In a world obsessed with watts, heart rate and data dashboards, the most powerful training tool you own doesn’t sit on your handlebars or wrist; it’s your ability to feel how hard you’re really working. This piece shows why elite riders are quietly coming back to RPE and how training by feel can make you faster, more consistent and less dependent on chasing numbers.
Feel Is Real
By Joe Beer
Meet Mr Borg — and Why “Feel” Still Matters
Long before smart watches and power graphs, Swedish researcher Gunnar Borg gave athletes a simple yet powerful tool: the Rate of Perceived Exertion (RPE).
Originally, Borg’s scale ran from 6 to 20, where 6 felt like an easy walking pace and 20 represented an all-out maximal effort. Long before power meters or heart rate monitors, it gave athletes a shared language for how hard something feels.
Fast-forward to the modern era where data-driven athletes have more training metrics than ever before and you might be asking: Why talk about RPE now? Isn’t that a bit old school? Maybe not.
The Modern Professional
There’s a growing trend in elite cycling where professionals and coaches use multiple FTP values to fine-tune training zones — indoors, outdoors and even adjusted for heat, altitude or recovery status.
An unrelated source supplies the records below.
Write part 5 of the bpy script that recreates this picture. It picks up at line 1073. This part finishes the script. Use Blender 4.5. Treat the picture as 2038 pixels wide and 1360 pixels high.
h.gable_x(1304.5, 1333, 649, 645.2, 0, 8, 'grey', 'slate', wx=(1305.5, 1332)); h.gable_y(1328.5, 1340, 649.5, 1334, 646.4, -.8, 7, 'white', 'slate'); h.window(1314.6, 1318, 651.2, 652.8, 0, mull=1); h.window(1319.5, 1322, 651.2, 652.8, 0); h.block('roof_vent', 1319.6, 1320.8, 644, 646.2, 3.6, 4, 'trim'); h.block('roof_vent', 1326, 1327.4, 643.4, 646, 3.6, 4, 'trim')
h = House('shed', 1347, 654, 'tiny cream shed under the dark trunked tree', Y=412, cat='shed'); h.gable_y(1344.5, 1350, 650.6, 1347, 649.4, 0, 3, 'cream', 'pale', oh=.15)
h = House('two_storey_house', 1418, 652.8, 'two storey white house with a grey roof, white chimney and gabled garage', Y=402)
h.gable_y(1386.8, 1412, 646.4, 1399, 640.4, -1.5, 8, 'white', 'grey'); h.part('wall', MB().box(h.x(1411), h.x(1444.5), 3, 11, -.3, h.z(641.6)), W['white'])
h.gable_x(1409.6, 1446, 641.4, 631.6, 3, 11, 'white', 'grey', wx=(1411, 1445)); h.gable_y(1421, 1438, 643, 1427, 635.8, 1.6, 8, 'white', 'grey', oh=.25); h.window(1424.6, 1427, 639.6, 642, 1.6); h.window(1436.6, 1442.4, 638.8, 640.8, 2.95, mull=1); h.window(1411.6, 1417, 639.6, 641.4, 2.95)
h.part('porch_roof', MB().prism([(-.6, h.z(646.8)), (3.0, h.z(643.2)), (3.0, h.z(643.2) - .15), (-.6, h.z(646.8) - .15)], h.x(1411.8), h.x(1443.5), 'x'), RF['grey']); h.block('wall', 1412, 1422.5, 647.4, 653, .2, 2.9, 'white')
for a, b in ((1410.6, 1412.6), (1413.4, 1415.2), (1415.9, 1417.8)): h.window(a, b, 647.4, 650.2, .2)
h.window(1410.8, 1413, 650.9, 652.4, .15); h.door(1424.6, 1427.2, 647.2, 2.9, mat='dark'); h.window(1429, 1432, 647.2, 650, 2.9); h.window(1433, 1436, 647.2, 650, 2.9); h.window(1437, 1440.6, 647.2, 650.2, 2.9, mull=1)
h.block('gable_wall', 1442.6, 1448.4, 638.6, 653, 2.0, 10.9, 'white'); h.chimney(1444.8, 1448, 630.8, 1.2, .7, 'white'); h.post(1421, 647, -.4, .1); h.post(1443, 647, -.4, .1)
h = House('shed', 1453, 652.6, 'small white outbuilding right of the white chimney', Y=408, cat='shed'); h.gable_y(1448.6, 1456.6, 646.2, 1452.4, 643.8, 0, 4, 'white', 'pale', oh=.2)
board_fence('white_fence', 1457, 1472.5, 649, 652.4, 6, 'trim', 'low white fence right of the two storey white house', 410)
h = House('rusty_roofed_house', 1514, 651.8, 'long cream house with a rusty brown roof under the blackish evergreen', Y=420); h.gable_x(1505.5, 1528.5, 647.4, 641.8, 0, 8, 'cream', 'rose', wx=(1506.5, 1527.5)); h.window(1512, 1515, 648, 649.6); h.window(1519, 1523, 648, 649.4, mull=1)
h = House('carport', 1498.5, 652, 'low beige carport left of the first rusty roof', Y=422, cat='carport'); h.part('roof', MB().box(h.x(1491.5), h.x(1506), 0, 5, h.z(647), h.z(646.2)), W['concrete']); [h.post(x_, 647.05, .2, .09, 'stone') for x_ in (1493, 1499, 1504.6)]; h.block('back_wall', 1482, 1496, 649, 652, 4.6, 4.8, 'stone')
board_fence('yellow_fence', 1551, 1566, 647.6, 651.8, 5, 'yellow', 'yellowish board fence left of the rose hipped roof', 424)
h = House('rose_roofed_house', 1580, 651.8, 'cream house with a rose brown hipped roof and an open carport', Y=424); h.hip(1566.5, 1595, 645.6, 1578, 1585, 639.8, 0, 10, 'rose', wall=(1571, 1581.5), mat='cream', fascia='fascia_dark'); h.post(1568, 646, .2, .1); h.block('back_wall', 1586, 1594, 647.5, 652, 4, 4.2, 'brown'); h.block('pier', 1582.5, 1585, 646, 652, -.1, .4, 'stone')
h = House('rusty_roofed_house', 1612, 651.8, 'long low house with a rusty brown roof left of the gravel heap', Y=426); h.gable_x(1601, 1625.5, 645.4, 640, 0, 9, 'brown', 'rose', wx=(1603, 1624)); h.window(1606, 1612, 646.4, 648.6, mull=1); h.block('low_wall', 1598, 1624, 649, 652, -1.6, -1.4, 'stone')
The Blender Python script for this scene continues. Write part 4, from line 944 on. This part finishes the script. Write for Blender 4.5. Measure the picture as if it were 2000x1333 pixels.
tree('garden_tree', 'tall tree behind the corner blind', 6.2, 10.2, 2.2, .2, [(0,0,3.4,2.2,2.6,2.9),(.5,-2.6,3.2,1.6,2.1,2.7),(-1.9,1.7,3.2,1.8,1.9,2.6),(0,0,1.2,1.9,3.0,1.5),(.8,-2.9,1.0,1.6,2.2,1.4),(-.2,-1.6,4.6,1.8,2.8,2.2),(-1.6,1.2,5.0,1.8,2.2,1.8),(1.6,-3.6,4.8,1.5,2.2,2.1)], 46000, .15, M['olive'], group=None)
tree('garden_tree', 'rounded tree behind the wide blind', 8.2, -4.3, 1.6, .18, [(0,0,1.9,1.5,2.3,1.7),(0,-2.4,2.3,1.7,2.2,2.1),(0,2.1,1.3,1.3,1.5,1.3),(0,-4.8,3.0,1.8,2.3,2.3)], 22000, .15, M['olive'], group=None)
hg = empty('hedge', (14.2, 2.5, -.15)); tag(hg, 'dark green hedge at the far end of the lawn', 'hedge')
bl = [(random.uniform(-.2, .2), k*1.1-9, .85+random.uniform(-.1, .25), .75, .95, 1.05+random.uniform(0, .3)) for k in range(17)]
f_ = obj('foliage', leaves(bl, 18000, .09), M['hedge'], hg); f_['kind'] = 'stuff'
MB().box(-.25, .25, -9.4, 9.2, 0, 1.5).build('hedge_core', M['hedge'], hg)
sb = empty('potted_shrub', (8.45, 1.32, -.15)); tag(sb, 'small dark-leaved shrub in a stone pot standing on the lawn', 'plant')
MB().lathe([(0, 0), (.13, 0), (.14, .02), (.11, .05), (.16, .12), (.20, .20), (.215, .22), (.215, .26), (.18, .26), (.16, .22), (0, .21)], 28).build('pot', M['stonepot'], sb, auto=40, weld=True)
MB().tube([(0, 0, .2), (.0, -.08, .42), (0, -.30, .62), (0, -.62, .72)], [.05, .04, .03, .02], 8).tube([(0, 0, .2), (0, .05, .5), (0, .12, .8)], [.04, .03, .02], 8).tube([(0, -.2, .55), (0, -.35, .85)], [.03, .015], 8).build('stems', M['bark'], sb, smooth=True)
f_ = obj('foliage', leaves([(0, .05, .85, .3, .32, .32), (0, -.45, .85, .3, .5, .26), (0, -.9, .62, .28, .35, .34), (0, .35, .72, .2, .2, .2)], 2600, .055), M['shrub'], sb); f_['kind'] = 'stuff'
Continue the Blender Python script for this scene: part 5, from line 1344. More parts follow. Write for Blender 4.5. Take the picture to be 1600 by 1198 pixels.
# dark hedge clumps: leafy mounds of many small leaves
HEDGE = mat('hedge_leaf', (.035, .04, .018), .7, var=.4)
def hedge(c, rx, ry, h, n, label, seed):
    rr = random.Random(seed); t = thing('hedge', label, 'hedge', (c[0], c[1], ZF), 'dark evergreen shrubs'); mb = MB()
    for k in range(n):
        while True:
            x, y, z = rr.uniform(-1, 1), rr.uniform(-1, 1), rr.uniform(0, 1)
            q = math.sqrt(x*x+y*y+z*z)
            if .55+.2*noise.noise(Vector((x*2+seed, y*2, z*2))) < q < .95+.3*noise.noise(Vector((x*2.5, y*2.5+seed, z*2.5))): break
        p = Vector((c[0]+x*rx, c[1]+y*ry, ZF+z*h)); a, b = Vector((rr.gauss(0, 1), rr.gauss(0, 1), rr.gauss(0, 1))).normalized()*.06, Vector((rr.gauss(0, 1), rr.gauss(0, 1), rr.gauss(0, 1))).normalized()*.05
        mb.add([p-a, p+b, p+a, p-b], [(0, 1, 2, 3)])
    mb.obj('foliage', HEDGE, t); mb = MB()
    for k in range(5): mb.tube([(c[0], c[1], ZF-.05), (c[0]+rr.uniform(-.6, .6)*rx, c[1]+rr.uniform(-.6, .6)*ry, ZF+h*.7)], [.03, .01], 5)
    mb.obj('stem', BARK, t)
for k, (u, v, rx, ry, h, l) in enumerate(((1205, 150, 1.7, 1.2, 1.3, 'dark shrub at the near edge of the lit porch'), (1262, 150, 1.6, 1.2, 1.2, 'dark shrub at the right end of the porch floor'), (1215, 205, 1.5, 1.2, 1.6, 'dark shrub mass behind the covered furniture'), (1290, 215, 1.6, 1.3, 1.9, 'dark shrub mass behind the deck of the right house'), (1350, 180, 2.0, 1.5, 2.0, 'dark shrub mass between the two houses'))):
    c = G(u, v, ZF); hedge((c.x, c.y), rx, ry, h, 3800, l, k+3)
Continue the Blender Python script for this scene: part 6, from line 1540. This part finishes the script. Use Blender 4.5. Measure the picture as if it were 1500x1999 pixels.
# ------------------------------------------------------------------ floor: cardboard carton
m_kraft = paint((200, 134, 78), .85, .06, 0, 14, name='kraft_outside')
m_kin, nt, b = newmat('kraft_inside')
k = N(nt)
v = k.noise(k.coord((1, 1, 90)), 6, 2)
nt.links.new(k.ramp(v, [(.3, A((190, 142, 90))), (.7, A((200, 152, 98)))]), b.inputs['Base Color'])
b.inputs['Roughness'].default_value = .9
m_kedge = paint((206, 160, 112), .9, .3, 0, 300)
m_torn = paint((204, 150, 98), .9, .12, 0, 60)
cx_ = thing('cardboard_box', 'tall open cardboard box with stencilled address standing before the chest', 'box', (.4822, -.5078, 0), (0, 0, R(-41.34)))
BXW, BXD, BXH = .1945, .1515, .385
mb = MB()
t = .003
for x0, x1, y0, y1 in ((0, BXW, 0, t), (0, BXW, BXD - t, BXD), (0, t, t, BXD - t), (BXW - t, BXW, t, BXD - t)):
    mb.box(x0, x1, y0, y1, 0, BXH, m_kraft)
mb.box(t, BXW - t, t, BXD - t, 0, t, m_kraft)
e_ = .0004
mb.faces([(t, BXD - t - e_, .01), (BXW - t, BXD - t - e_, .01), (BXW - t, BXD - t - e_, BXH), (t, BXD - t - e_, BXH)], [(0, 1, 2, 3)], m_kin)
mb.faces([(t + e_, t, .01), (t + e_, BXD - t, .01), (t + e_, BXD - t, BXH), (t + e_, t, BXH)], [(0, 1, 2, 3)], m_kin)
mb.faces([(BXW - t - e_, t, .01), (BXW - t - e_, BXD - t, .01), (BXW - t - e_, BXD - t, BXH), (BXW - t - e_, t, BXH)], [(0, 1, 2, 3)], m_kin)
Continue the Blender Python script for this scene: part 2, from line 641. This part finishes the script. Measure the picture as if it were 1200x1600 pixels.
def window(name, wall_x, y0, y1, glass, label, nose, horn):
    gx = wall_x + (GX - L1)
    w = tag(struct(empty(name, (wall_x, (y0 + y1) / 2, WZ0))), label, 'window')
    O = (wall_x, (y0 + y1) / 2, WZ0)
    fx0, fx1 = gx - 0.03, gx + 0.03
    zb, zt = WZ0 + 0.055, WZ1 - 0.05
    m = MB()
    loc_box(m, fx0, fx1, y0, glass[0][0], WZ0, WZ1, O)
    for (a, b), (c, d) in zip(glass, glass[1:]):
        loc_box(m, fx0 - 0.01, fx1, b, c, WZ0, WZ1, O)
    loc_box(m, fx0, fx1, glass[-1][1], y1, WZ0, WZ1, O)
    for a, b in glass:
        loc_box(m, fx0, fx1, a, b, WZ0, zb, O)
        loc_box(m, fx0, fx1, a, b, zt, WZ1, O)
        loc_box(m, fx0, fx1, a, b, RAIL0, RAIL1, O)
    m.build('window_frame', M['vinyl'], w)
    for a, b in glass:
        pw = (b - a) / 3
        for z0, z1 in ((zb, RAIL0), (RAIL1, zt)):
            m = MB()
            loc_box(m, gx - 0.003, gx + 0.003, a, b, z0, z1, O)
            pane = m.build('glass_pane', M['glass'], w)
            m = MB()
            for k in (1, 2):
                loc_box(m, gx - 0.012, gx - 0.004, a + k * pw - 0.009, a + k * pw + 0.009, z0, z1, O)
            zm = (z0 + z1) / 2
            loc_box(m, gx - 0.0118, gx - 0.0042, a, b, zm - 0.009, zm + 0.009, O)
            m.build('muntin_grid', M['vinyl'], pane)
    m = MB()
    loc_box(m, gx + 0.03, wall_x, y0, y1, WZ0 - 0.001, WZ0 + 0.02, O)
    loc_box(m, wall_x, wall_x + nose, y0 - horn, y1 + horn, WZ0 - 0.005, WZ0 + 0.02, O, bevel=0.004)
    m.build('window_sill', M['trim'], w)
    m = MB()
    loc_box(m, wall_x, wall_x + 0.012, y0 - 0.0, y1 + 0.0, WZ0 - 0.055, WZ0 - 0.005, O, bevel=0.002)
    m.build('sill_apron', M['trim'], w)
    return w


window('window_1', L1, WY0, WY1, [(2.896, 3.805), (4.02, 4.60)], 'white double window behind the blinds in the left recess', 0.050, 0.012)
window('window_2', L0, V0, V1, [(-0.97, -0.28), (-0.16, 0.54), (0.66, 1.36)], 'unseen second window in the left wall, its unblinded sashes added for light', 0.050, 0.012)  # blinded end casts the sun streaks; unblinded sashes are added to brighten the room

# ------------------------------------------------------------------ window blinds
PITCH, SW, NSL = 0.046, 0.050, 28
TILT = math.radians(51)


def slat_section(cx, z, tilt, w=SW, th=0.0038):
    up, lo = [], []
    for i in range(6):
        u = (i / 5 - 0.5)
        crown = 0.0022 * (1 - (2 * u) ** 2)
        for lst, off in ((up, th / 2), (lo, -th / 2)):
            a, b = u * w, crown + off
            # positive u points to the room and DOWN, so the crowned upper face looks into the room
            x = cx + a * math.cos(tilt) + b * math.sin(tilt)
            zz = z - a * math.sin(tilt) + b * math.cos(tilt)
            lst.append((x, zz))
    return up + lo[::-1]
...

If the pros adapt their numbers day to day, should we be doing the same?
That’s where RPE comes in. Training by feel allows you to adapt to how your body is performing — not just what your power meter or heart-rate monitor says. It’s the same philosophy that underpins how we design race wear at Nopinz — performance first, always.
We’ve all been there: chasing power numbers that just aren’t happening. The legs feel heavy, heart rate is high or conditions are stacked against you. Instead of scrapping the session, use your internal power meter — RPE — to keep the effort right.
Chances are, if you go by feel, your body will still land in the correct training zone for the desired effect.
Why RPE Can Beat Chasing Numbers
Data is brilliant — until it isn’t.
Power, heart rate and pace are useful metrics, but they all assume you’re the same athlete every day. Life often proves otherwise.
Sleep, stress, temperature, recovery, even a strong coffee can all shift your physiology. When you rely only on numbers, you risk ignoring what your body is telling you.
Training by RPE refocuses the session on purpose:
- Easy days stay truly easy, protecting recovery
- Hard sessions hit the right intensity without panic if numbers wobble
- You learn pacing, arguably the most important performance skill there is
When training indoors or layering winter miles, consistency matters more than peak numbers. Eliminating distraction — from kit, fit or movement — lets you focus on effort, not adjustment.
The Simple 1–10 RPE Scale
Most athletes now use a simpler 1–10 RPE scale, making it easier to apply in training:
- 1–2 — Very easy (gentle spin or recovery pace)
- 3–4 — Easy (conversation pace, relaxed breathing)
- 5–6 — Steady (“comfortably hard”, focused but controlled)
- 7–8 — Hard (breathing heavy, challenging but sustainable)
- 9–10 — Very hard (full effort, race or test level)
Think of RPE as your training gearbox. You don’t need to stare at a screen to know when to shift — you just need to listen.
On easy days, you should be able to chat freely. On hard days, you’re breathing hard, concentrating, but still in control.
How to Blend RPE with Your Metrics
RPE isn’t about ditching tech — it’s about using it intelligently.
RPE + Heart Rate: Heart rate often drifts upward with heat or fatigue. If you’re holding a steady RPE 5–6 but HR creeps higher, don’t stress. That’s cardiac drift. Stick to the feel of the effort.
RPE + Power or Pace: Terrain, wind or group dynamics can disrupt fixed targets. Use RPE like gears — choose the feel that matches the session goal and don’t obsess if watts or speed fluctuate.
Five Practical Ways to Use RPE This Winter
- Find Your “Feel Anchors”: Do a short ramp test indoors or on a calm road, increasing intensity every 2–3 minutes. Notice what RPE 3, 6 and 8 feel like. Compare this with FTP or HR data.
- Cruise, Don’t Prove: On endurance days, cap effort at RPE 3–4 and let numbers float. You’re training your engine, not your ego.
- Do Quality by Feel: When wind or terrain make pacing tricky, aim for RPE 6–7 for tempo or RPE 8 for threshold efforts.
- Learn to Listen: Feeling unusually heavy, sore or stressed? Drop the intensity. Not every day is a race.
- Build Consistency: Winter is about layering aerobic work and resilience. Using RPE keeps sessions productive without chasing peak-season numbers — exactly the mindset behind our training essentials.
The Takeaway
Technology is useful — but sometimes your body is smarter.
RPE puts feel back at the centre of training, helping you balance load, recovery and consistency across changing conditions.
When spring arrives, you won’t just be fitter — you’ll understand yourself better as an athlete.
Because the best effort meter you’ll ever own isn’t a power meter or smart watch. It’s built in. You just need to tune in and listen.